Renderer impedance. Neither Orlando nor Gitter has a template layer that knows Bootstrap class vocabulary. Getting Bootstrap to do useful work in the rendered page means either growing that layer in two renderers or restricting Bootstrap to its
reboot/ typography styles. The first is real engineering work for a marginal payoff; the second leaves Bootstrap underused.
Conditions under which Bootstrap wins. If the site grows substantial interactive surface — a real account/settings area, multi-step forms, dashboards over Mikobase contents, an admin panel for moderation — and that surface materially benefits from a furnished component library, Bootstrap becomes the pragmatic choice.

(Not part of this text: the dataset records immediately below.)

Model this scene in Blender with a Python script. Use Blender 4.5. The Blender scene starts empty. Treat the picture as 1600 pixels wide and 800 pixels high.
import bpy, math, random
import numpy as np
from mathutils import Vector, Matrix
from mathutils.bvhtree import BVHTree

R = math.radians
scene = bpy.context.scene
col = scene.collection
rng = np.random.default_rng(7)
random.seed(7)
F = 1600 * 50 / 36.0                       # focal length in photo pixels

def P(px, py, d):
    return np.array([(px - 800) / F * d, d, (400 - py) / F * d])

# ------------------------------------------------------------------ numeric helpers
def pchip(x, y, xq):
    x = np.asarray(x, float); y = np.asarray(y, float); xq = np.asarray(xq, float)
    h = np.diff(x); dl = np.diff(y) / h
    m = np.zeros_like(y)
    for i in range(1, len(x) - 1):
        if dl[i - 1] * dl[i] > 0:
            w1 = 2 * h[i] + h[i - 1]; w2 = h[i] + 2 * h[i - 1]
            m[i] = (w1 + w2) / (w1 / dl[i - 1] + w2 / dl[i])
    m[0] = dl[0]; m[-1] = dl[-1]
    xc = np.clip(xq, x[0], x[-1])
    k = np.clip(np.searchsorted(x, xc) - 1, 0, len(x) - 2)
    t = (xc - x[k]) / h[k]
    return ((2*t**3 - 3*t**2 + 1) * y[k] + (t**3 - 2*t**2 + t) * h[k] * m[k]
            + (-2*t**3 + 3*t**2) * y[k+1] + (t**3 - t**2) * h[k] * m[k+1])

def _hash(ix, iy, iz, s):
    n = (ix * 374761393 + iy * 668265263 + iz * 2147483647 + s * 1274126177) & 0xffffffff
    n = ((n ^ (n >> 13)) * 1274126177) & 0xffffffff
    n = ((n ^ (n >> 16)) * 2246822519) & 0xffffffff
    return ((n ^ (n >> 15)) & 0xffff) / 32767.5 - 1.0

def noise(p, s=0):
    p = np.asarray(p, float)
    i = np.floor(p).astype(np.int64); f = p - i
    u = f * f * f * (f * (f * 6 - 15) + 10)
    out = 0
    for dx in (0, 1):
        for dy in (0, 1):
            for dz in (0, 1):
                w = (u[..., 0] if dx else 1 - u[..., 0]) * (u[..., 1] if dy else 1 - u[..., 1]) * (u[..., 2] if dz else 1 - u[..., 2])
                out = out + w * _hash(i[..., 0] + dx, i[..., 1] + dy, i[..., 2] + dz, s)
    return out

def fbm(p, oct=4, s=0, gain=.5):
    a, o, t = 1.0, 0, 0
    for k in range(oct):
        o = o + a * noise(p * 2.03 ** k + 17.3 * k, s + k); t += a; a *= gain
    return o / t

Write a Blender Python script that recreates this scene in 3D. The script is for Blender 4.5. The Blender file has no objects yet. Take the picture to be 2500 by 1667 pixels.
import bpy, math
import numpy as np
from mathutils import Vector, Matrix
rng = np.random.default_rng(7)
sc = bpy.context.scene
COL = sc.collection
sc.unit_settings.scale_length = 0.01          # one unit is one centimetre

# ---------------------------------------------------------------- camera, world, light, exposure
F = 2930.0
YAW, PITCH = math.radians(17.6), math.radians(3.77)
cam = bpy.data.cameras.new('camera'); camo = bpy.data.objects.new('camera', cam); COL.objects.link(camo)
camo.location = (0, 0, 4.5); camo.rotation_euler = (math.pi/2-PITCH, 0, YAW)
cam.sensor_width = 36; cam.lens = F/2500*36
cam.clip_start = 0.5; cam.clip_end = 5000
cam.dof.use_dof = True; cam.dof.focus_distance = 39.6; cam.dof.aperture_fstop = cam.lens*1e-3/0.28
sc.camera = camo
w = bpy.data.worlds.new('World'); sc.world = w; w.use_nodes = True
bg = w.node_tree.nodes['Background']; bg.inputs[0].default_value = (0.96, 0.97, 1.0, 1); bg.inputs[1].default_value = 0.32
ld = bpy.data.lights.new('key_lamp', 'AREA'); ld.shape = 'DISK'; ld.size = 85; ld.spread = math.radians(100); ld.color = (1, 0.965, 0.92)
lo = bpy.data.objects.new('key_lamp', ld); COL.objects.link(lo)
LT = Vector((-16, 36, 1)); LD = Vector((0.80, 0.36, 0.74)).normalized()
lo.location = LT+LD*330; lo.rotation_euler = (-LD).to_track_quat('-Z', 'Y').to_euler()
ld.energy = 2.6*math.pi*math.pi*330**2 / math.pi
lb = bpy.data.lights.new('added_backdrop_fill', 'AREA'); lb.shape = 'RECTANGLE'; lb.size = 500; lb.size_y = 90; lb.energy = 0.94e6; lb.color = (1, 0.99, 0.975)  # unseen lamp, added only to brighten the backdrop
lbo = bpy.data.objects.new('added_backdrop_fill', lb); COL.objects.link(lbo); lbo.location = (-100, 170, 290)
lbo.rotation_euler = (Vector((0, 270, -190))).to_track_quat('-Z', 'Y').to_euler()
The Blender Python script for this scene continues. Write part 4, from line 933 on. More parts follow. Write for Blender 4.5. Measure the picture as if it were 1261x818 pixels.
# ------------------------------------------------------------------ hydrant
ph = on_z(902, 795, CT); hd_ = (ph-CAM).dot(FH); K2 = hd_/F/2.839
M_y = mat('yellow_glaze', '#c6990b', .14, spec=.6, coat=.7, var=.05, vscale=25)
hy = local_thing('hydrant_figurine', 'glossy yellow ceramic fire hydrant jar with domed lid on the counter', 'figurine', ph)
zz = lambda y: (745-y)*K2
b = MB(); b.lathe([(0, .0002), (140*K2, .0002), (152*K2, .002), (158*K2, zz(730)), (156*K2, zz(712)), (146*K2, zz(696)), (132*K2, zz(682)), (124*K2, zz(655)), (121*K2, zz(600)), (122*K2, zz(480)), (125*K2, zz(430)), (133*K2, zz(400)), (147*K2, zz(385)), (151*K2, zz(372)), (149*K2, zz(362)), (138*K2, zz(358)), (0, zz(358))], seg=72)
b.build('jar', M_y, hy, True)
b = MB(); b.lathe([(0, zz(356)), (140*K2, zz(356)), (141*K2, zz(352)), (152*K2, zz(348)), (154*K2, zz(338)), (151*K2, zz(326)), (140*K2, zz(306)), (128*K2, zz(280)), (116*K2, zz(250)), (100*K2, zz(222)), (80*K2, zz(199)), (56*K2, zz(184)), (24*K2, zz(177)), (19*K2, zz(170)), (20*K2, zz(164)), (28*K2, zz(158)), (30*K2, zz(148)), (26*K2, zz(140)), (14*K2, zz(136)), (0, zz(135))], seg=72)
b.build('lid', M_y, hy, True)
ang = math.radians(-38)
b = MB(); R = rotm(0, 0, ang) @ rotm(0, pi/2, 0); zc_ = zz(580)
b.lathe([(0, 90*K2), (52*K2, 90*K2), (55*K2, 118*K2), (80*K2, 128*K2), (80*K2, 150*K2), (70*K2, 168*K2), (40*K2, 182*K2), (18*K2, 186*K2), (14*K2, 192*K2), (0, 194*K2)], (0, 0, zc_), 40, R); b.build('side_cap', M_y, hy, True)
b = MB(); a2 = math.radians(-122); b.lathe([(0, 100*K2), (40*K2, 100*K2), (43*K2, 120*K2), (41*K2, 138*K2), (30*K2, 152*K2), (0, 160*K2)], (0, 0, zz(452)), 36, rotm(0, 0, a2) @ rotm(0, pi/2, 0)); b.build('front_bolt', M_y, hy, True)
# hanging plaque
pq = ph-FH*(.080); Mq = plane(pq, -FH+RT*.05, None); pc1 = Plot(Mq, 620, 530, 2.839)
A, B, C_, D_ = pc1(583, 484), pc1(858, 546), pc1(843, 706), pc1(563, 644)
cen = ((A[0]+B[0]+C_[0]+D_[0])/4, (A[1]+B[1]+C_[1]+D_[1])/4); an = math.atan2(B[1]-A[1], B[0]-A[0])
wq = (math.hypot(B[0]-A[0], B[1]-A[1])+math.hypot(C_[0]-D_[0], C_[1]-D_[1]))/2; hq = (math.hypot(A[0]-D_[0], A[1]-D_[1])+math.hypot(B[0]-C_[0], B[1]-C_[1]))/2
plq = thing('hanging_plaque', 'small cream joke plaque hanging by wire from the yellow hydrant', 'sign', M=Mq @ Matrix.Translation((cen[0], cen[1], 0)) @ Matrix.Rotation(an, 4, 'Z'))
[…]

The decision point is the moment a page needs three or more of {modal, dropdown, complex form, tabs, accordion, toasts} simultaneously. The current docs site is far from that.
Suggested actual path. Start with custom CSS scoped to the page shapes the site actually has, and pull in jqmin (or its successor) for the small set of JS behaviors that vanilla HTML lacks. Treat Bootstrap as a fallback to revisit if the interactive surface grows past the point where bespoke CSS is still cheaper than adopting a furnished framework. The decision is reversible — adopting Bootstrap later is easier than removing it after the fact.